Franz Beckenbauer endorsing adidas. Photo via adidas.
The Eras of Tracksuits
The track suit has never belonged to one moment. Its meaning shifts with time, shaped by color, cut, and culture. In the late ’70s and early ’80s, track suits were bold and unmistakable. The bright colors, glossy fabrics, and full matching sets were worn by athletes and early hip-hop artists.
By the ’90s, the silhouette settled in. Colors deepened, fits loosened, and track suits became everyday uniforms in urban spaces, signaling consistency, belonging, and quiet authority. The 2000s then pushed excess: velour sets, oversized logos, celebrity spectacle. Comfort became pop culture.
Today, track suits exist across extremes; technical and luxurious, minimalist and archival. The form remains familiar, proving that track style doesn’t disappear. It adapts, moving with culture itself.
Influence of Hip-hop
Hip-hop has always centered movement. Dance, stance, rhythm, breath. Track wear fit seamlessly into that ecosystem; it just made sense. It moved with dancers, layered easily, and held its shape under pressure.
Run-D.M.C. in Paris on the Together Forever tour. Photo via Ricky Powell.
Unlike tailored fashion, tracksuits allowed for expression without restriction. Fit became personal, and colorways became statements. The way a jacket sat on the shoulders or pants stacked at the ankle told a story.
Track style offered consistency in environments defined by change. It was wearable and unmistakably intentional. Through hip-hop, the tracksuit became more than sportswear; it became a symbol of self-definition.
Global Circulation
Track style travels easily because track itself is universal. From Eastern Europe to West Africa, from London to Tokyo, the silhouette adapted without losing its core. In many places, the tracksuit symbolized accessibility. It was durable, affordable, and functional; clothing designed for real movement in real conditions.
Corteiz velour tracksuit. Photo via Corteiz.

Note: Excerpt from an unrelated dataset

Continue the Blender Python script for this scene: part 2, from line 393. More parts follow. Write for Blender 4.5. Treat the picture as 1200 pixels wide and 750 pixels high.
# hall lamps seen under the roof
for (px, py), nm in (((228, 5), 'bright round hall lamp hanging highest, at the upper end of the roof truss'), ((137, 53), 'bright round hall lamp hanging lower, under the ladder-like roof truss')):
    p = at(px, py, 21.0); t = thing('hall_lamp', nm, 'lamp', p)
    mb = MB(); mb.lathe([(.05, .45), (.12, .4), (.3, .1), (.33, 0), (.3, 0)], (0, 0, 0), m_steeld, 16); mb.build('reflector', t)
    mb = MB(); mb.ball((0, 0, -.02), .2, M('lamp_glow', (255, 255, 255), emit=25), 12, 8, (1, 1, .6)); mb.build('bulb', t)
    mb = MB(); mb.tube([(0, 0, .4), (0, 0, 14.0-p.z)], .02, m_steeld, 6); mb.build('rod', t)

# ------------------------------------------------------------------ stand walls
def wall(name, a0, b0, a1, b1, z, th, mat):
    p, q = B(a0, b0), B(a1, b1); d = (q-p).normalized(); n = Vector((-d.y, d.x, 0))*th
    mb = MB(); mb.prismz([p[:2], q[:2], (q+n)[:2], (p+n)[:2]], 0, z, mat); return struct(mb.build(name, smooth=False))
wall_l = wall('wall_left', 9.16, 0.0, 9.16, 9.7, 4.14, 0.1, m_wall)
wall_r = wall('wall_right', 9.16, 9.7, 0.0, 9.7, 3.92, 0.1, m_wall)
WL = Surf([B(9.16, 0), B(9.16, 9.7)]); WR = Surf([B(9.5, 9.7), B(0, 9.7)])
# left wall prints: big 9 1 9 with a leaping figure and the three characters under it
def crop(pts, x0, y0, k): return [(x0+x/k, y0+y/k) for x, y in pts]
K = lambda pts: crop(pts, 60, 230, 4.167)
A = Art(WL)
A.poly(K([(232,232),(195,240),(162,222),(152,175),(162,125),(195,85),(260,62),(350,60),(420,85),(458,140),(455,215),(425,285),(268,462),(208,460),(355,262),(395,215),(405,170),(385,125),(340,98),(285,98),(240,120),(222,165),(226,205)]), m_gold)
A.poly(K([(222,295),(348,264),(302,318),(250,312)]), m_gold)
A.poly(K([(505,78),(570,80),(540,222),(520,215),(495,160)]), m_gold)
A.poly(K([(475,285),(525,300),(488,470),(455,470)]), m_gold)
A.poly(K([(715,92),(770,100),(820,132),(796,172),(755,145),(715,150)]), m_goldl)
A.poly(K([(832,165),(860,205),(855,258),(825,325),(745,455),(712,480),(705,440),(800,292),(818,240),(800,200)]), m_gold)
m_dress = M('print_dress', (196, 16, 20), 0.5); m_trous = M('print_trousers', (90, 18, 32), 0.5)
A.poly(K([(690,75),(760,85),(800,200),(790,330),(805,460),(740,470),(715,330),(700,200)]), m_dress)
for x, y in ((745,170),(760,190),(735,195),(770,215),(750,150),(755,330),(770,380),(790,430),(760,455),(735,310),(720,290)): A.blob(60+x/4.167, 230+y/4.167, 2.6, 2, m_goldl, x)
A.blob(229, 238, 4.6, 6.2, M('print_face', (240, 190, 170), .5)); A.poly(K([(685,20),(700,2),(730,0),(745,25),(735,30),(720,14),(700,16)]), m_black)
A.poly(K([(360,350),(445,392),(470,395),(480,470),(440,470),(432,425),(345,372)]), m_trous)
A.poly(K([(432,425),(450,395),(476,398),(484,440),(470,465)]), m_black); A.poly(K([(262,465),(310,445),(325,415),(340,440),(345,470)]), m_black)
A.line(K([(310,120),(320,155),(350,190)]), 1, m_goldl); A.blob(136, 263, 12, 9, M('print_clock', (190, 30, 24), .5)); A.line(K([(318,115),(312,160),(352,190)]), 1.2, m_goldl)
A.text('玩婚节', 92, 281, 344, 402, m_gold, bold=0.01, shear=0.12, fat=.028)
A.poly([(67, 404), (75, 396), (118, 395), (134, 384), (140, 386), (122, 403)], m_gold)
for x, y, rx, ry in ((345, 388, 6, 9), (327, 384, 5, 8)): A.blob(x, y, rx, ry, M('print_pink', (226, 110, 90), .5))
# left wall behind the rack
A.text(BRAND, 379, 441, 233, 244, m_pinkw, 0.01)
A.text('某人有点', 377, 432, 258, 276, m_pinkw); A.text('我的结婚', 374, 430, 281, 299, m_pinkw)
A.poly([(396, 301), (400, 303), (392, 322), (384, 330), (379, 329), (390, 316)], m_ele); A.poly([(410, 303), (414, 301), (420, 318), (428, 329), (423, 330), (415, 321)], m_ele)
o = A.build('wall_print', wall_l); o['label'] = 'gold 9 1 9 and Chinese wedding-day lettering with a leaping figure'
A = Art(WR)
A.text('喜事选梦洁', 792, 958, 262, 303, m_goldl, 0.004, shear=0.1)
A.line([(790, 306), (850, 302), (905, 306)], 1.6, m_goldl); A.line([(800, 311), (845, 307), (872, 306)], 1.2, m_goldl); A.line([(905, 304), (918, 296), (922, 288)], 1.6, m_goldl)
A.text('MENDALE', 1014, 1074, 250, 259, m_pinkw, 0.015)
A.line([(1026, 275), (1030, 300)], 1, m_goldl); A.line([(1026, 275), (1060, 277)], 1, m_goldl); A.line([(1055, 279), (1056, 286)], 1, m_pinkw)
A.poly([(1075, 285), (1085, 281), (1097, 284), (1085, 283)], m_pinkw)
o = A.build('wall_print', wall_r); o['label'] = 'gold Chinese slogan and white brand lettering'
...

Even as luxury fashion later reinterpreted the look, the origins remained visible. Elevated materials couldn’t erase the memory of effort embedded in the form. Track style resists stillness. It carries the tension of forward motion wherever it appears.
Luxury Motion
When luxury fashion turned its attention to the tracksuit, it refined what performance meant. Cashmere blends replaced polyester, tailored cuts sharpened relaxed forms, and subtle branding took the place of bold stripes. What was once built for sweat and repetition became an object of leisure and status.
This shift revealed a familiar pattern, and brands like Balenciaga and Gucci have arguably changed the game. Designers borrowed the language of performance while removing its urgency. The tracksuit became a symbol of ease, suggesting motion without requiring it.
Gucci x adidas, 2023. Photo via Gucci.
Yet, no matter how elevated the material or exclusive the price, the tracksuit carries its past. Its proportions still reference effort, and its posture still implies readiness. In that way, luxury tracksuits sit at an intersection between work and display, authenticity and aspiration. They ask whether motion can be owned or imitated, and remind us that some silhouettes will always belong to the bodies that first put them to work.
The Walk Forward
Track style asks a simple question: how do you move through the world?
It doesn’t celebrate arrival as much as preparation; it values momentum over spectacle. In a culture increasingly shaped by still images and static presentation, track style insists on motion, on progress, discipline, and intent.
What began in lanes and warm-ups now moves globally, carrying with it the marks of effort and identity. Because the most lasting styles aren’t built to stand still, they’re built to keep going.